--- start ---
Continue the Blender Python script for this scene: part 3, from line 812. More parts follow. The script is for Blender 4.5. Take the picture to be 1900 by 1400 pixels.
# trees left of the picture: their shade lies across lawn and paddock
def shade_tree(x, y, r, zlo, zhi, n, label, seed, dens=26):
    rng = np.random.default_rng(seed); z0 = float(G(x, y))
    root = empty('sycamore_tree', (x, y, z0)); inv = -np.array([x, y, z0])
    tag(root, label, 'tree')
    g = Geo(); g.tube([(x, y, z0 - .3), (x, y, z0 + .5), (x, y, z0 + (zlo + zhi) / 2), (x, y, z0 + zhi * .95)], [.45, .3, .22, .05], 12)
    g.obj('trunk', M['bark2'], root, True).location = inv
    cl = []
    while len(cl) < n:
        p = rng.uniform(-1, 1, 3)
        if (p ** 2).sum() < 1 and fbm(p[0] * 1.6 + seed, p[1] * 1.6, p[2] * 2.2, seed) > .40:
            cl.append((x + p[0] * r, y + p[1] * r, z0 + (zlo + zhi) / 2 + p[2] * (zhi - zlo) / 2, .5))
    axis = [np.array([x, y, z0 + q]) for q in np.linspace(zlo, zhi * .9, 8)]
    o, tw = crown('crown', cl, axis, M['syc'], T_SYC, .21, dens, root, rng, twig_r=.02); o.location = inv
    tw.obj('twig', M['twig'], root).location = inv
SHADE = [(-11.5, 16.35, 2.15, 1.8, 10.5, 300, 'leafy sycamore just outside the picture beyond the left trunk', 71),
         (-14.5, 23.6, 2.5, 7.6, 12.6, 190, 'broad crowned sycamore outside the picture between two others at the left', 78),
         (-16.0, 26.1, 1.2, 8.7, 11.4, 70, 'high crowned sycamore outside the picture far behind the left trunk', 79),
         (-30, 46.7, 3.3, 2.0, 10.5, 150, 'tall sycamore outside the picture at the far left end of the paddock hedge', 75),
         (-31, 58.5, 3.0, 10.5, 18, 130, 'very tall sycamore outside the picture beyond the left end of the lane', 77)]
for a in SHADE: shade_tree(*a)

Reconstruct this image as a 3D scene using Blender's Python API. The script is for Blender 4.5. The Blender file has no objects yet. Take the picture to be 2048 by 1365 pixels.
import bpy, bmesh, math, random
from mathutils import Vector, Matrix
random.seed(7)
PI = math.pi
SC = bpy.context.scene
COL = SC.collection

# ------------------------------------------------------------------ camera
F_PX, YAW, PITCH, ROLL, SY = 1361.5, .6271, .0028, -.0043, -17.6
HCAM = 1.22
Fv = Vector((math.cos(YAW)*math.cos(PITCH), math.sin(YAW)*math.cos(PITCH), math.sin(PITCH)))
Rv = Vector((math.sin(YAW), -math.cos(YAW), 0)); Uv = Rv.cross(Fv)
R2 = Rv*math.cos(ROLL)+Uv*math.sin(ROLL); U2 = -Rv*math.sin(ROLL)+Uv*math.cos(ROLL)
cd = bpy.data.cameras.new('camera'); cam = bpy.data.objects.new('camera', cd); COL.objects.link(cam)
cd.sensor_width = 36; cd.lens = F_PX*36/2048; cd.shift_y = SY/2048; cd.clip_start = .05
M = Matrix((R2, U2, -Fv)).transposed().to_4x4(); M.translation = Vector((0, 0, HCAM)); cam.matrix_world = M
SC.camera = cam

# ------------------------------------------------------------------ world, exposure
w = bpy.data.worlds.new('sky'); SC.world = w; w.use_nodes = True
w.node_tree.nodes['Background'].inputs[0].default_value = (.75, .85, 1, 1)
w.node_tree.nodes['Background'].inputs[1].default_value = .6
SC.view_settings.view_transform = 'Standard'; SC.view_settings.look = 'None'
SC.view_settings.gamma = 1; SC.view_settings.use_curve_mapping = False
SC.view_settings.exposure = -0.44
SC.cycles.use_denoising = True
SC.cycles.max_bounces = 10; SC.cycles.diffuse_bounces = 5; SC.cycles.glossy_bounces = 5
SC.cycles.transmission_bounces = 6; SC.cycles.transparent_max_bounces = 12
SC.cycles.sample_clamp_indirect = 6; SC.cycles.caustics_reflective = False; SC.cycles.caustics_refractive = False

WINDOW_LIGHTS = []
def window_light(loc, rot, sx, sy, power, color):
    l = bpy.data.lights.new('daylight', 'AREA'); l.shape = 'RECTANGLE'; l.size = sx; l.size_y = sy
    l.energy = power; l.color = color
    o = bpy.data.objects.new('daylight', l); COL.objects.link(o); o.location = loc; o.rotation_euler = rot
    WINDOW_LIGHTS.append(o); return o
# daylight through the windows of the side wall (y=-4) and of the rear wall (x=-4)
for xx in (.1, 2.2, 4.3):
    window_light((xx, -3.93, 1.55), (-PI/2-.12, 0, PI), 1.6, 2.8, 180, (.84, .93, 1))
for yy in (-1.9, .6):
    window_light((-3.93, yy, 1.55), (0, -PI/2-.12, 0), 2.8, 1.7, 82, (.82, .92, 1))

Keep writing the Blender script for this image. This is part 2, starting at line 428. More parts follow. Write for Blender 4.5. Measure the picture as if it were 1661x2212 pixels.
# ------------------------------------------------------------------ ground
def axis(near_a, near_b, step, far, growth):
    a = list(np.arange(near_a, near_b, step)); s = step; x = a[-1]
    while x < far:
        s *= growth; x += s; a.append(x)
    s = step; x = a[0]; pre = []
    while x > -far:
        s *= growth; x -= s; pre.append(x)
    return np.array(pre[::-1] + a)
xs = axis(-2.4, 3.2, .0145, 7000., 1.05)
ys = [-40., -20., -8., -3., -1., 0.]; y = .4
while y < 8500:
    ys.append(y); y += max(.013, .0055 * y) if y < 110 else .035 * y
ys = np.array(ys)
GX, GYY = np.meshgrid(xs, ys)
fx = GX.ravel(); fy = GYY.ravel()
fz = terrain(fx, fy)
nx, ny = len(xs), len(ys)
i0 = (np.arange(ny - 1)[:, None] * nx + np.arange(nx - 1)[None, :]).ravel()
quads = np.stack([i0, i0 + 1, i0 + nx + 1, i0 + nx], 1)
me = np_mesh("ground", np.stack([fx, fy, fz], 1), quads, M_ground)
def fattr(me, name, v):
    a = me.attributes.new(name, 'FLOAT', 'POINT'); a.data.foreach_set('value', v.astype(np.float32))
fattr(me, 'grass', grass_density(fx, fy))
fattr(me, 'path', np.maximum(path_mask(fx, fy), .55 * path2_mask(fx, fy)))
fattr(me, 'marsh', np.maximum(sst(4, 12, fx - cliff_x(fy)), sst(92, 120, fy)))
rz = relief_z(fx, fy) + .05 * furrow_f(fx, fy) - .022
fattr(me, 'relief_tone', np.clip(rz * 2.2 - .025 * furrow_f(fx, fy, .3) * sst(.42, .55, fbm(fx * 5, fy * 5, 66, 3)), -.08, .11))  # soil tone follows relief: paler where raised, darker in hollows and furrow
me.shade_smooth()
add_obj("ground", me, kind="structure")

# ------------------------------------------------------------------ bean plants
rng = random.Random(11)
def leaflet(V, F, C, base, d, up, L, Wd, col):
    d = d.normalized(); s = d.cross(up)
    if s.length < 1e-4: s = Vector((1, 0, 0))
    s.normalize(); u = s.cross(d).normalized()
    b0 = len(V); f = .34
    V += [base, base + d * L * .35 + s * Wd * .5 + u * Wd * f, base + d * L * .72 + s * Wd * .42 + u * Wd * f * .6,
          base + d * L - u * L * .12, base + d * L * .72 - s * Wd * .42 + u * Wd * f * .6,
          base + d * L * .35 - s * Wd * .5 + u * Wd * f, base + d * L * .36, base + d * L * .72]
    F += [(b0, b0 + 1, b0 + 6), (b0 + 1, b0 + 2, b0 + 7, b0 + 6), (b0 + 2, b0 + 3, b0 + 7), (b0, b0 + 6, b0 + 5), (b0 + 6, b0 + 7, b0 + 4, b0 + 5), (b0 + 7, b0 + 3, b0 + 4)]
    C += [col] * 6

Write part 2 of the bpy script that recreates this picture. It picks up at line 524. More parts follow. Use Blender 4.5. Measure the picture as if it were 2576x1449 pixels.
--- end ---
• Task to complete
In the listing above, locate the line containing "Reconstruct this image" and the line containing "COL = SC.collection". Extract those two lines and every line between them, exactly as written, and only those.

• Reply to the exercise
Reconstruct this image as a 3D scene using Blender's Python API. The script is for Blender 4.5. The Blender file has no objects yet. Take the picture to be 2048 by 1365 pixels.
import bpy, bmesh, math, random
from mathutils import Vector, Matrix
random.seed(7)
PI = math.pi
SC = bpy.context.scene
COL = SC.collection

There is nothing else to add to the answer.